The SEC needs to adapt and close gaps in its regulations as the retail advice industry becomes more reliant on technology to serve clients, Michael Kitces, co-founder of XY Planning Network, told the agency Wednesday.

With the massive growth of technology and with fee-based advisors using the same technology platforms as robo-advisors, those in the advice business continue to be regulated as if they are transactional, he said. “Regulators are simply not moderating [or monitoring] it,” Kitces said at the SEC’s Asset Management Advisory Committee Meeting.

“There is so much interest in financial planning, what you're seeing are people going from the historical transaction business into the advice business, but they’re still being regulated in the transactional channels,” Kitces said.

Advisors and platforms in the advice business are offering wholesale delegation but don’t necessarily have additional standards attached to the fact that no one is overseeing or monitoring the advice that technology and algorithms create, Kitces said.
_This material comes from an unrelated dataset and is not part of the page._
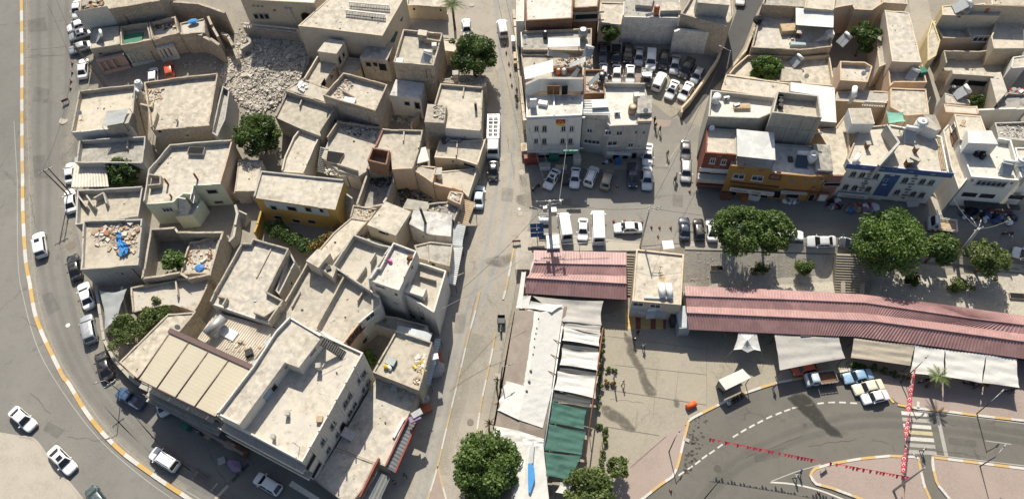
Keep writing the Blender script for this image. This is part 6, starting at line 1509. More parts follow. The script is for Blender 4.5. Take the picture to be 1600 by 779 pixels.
hs('d13','long plain flat roof beside the yellow alley','60',7.0,230,58,375,72,445,360,275,356,wall='plaster_cream',roof='roof_cream',par=.08)
hs('d14','terrace with a green tank and a panel beside the yellow alley','60',5.8,250,380,290,365,450,372,478,478,285,478,262,500,wall='peach_plaster',roof='roof_cream',par=.7,edges={1:.2})
hs('d15','courtyard house wall with a narrow ledge beside the big olive tree','60',4.6,180,190,220,180,275,355,200,390,wall='plaster_cream',roof='roof_sand',par=.3)
hs('d16','peach terrace with a stove and rails beyond the white canopy','60',6.4,-160,60,45,30,60,55,160,60,225,15,210,-60,-140,-60,wall='peach_plaster',roof='roof_sand',par=.4)
hs('d17','pale stepped roof at the top beside the yellow alley','60',6.0,225,15,365,25,350,-60,215,-60,wall='plaster_cream',roof='roof_cream',par=.3)
hs('e2','cream house with a large grey solar panel on top','Y6',7.6,205,60,315,50,480,55,640,30,690,110,808,115,790,165,210,152,wall='plaster_cream',roof='roof_cream',par=.1,rough=.03,walls={0:'alley_plaster',7:'alley_plaster'})
win(H['e2'],6,P('Y6',380,170),.7,.45,'hole')
hs('e2b','half shaded cream walled terrace at the edge of the yellow alley','Y6',5.2,150,215,470,262,515,388,215,385,110,215,wall='plaster_cream',roof='roof_cream',par=.9,edges={0:.15},walls={2:'peach_plaster',3:'alley_plaster',4:'alley_plaster'},rough=.04)
hs('e2c','orange ochre inner yard house with a black framed grid window','Y6',5.2,470,262,745,285,700,340,690,380,520,380,wall='peach_plaster',roof='roof_sand',par=.2,walls={3:'peach_plaster'})
win(H['e2c'],3,P('Y6',600,392),2.6,1.3,'grille')
hs('e2d','bright cream terrace with a square parapet at the right edge','Y6',6.4,755,175,1060,215,1060,490,735,492,705,370,735,300,wall='plaster_cream',roof='roof_cream',par=.8,edges={1:0,0:.1},rough=.04)
hs('e2e','cream block with a red brick edge at the top right corner','Y6',9.0,700,-60,1200,-60,1200,72,712,55,wall='plaster_cream',roof='roof_sand',par=.5,walls={2:'brick_wall'})
pn(H['e2e'],2,P('Y6',960,160),16,4.2,'plaster_cream','plaster_panel',off=.0,thick=.06)
hs('e2f','narrow ochre house front leaning over the yellow alley','Y6',6.5,60,355,110,200,190,410,150,560,60,620,wall='alley_plaster',roof='roof_cream',par=.2)
hs('e3','long shaded courtyard with an outside stair behind grey walls','Y6',4.6,222,512,560,520,900,490,905,600,880,660,250,640,wall='plaster_beige',roof='roof_sand',par=1.9,rough=.06,edges={3:.3,4:.1})
hs('e3b','white box room with a stepped edge at the right of the shaded courtyard','Y6',6.2,925,580,1060,560,1060,680,905,690,wall='plaster_white',roof='roof_cream',par=.1)
hs('e4','house round a leafy light well with dark doorways','Y7',5.4,310,-10,740,20,735,60,320,32,wall='plaster_cream',roof='roof_cream',par=.05,rough=.05)
win(H['e4'],2,P('Y7',370,120),2.2,1.8,'hole');win(H['e4'],2,P('Y7',560,130),3.2,1.4,'hole')
hs('e4b','pale wing with a crumbling corner beside the light well','Y7',5.4,740,20,805,15,872,212,765,330,700,80,wall='plaster_cream',roof='roof_cream',par=.05)
hs('e4c','small ledge roof with a solar heater beside the light well','Y7',4.4,235,225,490,300,492,348,240,335,wall='plaster_grey',roof='roof_cream',par=.1)
hs('e4d','long grey terrace wall with hanging carpets at the right edge','Y7',4.6,770,330,870,225,1100,230,1100,380,775,380,wall='plaster_beige',roof='roof_sooty',par=.5)
wr('long white plastered wall along the grey terrace at the right edge',PL('Y7',575,395,760,388,1060,385),0,.3,4.8,'plaster_white')
hs('e5','low ochre edged roof between the alley and the light well','Y7',5.6,225,338,470,362,565,360,582,442,245,424,wall='peach_plaster',roof='roof_cream',par=.1)
hs('e6','cream house with brown shutters and an orange stain on its roof','Y7',8.4,330,442,602,462,655,615,640,760,392,700,wall='plaster_cream',roof='roof_cream',par=.08,rough=.02)
win(H['e6'],4,P('Y7',325,575),1.1,1.2,'win');win(H['e6'],4,P('Y7',338,660),2.0,1.7,'brown')
hs('e7','white corner house with a bright white roof room above the clothes stalls','61',8.4,640,-20,700,90,890,92,965,105,1030,326,746,304,682,140,wall='white_facade',roof='roof_white',par=.25,rough=.02,edges={2:.9,3:.9})
_z7=H['e7']['zf']
room(H['e7'],PL('61',712,48,852,52,890,130,716,122),2.6,'white_facade','sheet_white')
win(H['e7'],4,P('61',850,357),4.4,1.4,'win');win(H['e7'],4,P('61',740,340),0.33,.5,'hole');win(H['e7'],4,P('61',968,356),0.33,.5,'hole')
for x,y in ((722,422),(825,430),(995,436)):win(H['e7'],4,P('61',x,y),2.1,.95,'darkwin')
win(H['e7'],4,P('61',800,520),6.6,1.8,'shop')
pn(H['e7'],4,P('61',850,470),8.25,.3,'steel_dark','awning_rail',off=.1,thick=.8)
_o,_q,_e,_n=pn(H['e7'],4,P('61',880,494),3.52,1.0,'red_board','shop_sign',off=1.0,thick=.15,parent=False,label='red and white shop sign above the clothes stalls',cat='shop sign')
for i in range(8):
 m_b=MB();c=_q+_e*(-1.3+i*.36);m_b.quad(c-_e*.12-Vector((0,0,.12))+_n*.012,c+_e*.12-Vector((0,0,.12))+_n*.012,c+_e*.12+Vector((0,0,.12))+_n*.012,c-_e*.12+Vector((0,0,.12))+_n*.012);m_b.build('lettering',M['sign_white'],_o)
m_b=MB();c=_q-Vector((0,0,.62));m_b.quad(c-_e*1.75,c+_e*1.75,c+_e*1.6+Vector((0,0,.2)),c-_e*1.75+Vector((0,0,.2)));m_b.build('lower_band',M['sign_white'],_o)
hs('e8','plain cream house beyond the white corner house at the right edge','61',7.0,985,150,1120,150,1120,345,1042,345,1010,240,wall='white_facade',roof='roof_cream',par=.15)
hs('e9','grey cluttered terrace with a blue chair at the right edge','Y7',5.0,740,525,1100,520,1100,720,905,700,780,690,wall='plaster_grey',roof='roof_grey',par=.4)
hs('e10','narrow side house with rusted shutters beside the white corner house','61',6.6,575,40,640,-30,690,130,735,300,668,385,620,250,wall='plaster_white',roof='roof_cream',par=.15,rough=.02,edges={2:.5,3:.5})
sheet('alley',[at_g(p) for p in PL('60',360,-60,470,-60,540,300,580,640,500,680,420,400)],.05,'asphalt_dusty')
sheet('alley',[at_g(p) for p in PL('61',480,460,540,400,640,440,560,540,490,560)],.07,'concrete_pale')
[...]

“I’d argue we even need a different thinking around what the standards are when a client actually goes into the delegation business versus just the advice business, where they still have the choice not to implement the advice,” Kitces argued.

There are additional complexities and conflicts of interest that come into play when the client can’t say no “because they’ve already delegated the yes,” he added.

The concern for regulators should be that investors who chose robotic-type investing—either through a human advisor or robot—is that they are “not even moderating [monitoring their portfolio] on an ongoing basis. They have to trust the technology and the robo-advisor that they’re doing the right thing,” Kitces said.

In situations where decisions are delegated, “advisor standards need to be higher,” he said.

The CFP Board of standards added a due diligence standard for CFP certificants, requiring them to vet their own technology before they use it for investment management decisions, Kitces noted.

The more advisors defer to technology for investment decisions, the more important oversight is, he argued. The average advisor today only spends about 11% of their time on investment issues, he said, citing XYPN advisor surveys. “Technology has almost entirely eliminated the investment activity from the business of the investment advisor,” he said.